Almost nine weeks ago, my cable modem was installed. Today, it finally started working. I have had the cable guys out to my house countless times, but they could never figure out the problem. Today, they finally figured out the problem and fixed it. So here I am, coming to you at 130 kb/sec.
They are installing broadband (is that what it is called, BTW?) where I live. I’m counting the days until I get to toss my 28.8 modem out the window.
(59 days to go)
ADSL was up 'n running in two hours. Wait, it was actually 1 1/2 hours, including the internal wiring. Nice little 192K connection.
The T3 from work is also nice.
Disclaimer - no teasing or taunting of those with slower connections was intended in this post. Any occurrences of teasing or taunting are strictly coincidental.

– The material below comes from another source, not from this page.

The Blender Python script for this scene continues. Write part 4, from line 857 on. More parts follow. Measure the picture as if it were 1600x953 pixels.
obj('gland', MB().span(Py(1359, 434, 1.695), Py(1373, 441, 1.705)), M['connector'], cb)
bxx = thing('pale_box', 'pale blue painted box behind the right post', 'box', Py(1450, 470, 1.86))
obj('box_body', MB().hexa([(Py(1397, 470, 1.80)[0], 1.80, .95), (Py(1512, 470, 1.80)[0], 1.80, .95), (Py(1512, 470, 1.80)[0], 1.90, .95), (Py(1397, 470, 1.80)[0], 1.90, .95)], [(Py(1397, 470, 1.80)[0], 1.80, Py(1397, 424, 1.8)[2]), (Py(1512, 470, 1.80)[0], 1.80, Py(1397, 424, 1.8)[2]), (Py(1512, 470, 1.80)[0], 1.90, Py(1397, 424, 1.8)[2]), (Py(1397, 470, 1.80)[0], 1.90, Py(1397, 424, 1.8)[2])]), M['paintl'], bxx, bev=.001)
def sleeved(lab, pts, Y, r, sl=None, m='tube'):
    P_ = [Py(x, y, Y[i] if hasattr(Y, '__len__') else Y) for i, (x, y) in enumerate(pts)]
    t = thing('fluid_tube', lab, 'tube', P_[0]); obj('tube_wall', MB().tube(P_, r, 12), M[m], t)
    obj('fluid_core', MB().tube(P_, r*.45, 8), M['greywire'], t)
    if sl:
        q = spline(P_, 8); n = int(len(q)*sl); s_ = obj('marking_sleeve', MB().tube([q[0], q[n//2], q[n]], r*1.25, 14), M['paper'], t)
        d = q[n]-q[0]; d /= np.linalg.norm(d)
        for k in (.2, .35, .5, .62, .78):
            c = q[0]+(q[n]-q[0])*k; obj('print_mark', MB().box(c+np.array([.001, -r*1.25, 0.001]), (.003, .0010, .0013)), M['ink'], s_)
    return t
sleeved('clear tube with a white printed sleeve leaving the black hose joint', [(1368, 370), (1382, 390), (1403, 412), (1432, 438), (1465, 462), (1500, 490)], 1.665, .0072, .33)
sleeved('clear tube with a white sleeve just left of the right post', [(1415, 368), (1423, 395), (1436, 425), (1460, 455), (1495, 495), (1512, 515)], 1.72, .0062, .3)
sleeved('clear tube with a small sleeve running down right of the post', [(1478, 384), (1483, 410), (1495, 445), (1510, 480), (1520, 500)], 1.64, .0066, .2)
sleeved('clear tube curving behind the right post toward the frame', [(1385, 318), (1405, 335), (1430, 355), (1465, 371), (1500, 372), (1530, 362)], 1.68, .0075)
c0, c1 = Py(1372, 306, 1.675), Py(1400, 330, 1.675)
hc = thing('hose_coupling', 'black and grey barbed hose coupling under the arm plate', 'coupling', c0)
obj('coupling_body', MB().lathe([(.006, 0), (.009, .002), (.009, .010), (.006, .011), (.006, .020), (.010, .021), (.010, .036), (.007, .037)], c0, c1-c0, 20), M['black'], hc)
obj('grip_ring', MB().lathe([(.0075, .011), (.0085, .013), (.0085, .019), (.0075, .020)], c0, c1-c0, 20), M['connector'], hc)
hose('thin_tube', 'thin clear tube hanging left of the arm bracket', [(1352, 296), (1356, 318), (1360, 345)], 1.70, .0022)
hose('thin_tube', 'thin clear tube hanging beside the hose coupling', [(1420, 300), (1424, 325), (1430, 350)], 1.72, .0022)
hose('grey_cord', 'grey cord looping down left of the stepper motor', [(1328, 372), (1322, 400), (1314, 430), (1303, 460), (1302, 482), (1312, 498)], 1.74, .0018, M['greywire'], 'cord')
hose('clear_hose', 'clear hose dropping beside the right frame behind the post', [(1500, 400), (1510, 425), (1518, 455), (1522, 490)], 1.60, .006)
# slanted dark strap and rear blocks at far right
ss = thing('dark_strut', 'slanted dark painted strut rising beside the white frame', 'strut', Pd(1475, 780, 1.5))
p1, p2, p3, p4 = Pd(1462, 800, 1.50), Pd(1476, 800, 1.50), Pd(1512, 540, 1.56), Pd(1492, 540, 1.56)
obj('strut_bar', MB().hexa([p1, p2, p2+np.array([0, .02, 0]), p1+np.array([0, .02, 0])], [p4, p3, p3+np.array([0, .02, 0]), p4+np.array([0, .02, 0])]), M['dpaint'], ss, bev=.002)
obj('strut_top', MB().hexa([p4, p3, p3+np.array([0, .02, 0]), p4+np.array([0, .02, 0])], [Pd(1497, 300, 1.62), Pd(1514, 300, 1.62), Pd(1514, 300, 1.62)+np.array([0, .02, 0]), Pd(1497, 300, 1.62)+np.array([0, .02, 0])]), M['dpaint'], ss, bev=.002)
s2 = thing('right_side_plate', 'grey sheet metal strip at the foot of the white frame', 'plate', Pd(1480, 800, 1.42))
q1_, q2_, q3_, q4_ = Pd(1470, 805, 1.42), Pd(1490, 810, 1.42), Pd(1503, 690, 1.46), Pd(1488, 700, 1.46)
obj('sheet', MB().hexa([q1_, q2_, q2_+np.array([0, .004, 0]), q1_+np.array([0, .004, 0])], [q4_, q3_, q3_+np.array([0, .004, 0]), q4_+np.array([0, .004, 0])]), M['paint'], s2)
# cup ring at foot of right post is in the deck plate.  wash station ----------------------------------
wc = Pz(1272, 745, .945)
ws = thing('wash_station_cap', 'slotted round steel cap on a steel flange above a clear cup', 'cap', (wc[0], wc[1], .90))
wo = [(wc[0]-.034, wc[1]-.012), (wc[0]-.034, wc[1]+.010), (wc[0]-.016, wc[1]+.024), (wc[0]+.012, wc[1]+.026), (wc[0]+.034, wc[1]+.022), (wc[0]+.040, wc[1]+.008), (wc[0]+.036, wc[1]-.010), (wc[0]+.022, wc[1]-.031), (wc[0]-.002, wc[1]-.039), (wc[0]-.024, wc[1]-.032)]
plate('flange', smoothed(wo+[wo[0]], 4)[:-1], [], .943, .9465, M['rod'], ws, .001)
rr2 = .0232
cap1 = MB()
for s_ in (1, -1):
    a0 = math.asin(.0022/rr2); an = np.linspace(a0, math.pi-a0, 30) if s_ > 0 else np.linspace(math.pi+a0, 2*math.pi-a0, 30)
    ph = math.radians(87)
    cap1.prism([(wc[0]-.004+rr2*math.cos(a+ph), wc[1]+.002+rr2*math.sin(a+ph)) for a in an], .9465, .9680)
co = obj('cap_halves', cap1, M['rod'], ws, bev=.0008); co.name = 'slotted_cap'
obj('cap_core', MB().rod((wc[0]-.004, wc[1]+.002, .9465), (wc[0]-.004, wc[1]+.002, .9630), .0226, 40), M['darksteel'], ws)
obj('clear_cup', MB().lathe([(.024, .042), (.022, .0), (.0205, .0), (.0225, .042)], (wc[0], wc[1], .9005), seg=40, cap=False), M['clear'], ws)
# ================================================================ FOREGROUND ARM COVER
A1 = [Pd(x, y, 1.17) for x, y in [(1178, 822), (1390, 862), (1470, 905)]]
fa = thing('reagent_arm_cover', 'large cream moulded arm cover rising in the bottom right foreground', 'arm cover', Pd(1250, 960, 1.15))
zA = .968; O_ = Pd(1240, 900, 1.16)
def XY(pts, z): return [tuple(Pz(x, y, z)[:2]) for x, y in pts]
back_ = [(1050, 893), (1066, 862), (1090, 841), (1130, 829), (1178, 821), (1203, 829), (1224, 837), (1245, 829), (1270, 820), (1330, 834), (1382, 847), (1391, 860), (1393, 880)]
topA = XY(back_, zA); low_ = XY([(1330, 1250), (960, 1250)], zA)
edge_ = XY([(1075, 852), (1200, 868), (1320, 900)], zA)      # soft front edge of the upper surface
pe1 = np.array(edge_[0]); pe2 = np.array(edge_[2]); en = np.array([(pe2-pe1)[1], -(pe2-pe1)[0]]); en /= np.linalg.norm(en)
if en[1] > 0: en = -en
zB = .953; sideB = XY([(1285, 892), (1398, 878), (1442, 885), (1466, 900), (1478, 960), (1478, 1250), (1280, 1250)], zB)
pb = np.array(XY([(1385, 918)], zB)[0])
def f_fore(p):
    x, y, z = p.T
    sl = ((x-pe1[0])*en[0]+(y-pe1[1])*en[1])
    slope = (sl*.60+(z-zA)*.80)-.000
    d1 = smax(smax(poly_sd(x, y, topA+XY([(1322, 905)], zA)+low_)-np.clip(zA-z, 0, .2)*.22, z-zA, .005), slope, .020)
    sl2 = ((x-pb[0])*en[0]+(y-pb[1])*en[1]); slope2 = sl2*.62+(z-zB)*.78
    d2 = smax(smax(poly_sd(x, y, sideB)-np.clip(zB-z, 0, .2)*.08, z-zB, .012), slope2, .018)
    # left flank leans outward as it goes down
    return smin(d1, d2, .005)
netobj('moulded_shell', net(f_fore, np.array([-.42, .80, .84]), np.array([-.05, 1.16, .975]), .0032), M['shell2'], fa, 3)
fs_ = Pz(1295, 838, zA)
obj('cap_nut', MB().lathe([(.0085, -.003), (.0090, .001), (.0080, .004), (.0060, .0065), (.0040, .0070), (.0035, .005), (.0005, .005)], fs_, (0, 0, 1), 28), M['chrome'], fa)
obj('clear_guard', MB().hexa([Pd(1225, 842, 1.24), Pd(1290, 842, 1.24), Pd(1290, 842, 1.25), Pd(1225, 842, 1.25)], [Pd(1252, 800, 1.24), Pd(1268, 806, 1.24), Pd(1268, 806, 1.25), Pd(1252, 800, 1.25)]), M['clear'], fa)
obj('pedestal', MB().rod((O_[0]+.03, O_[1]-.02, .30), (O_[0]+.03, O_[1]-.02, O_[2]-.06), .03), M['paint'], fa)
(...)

As to how accurate it is, I don’t know. I’ve been trying to download from Napster, but the best I seem to be getting is 20 kb/sec. Of course, there are a lot of people on the site now, so that may have something to do with it.
Heh. 1149.3 kbps. T1 from work. My ISP is 50 feet away.
I suppose you could call it that. What you are probably getting is what’s called an HFC network. HFC is Hybrid Fiber-Coax. Fiber optic cable transmitting digital data spreads out from the head-end, is converted to an analog signal at the optic/power node which serves approximately 500 homes, and finally comes to your house via analog RF signal on coaxial cable. Broadband really just refers to the transmitted RF range. CATV/Data HFC sytems are now sending signals ranging from about 50MHz through 850MHz. At least thats what my clients are doing.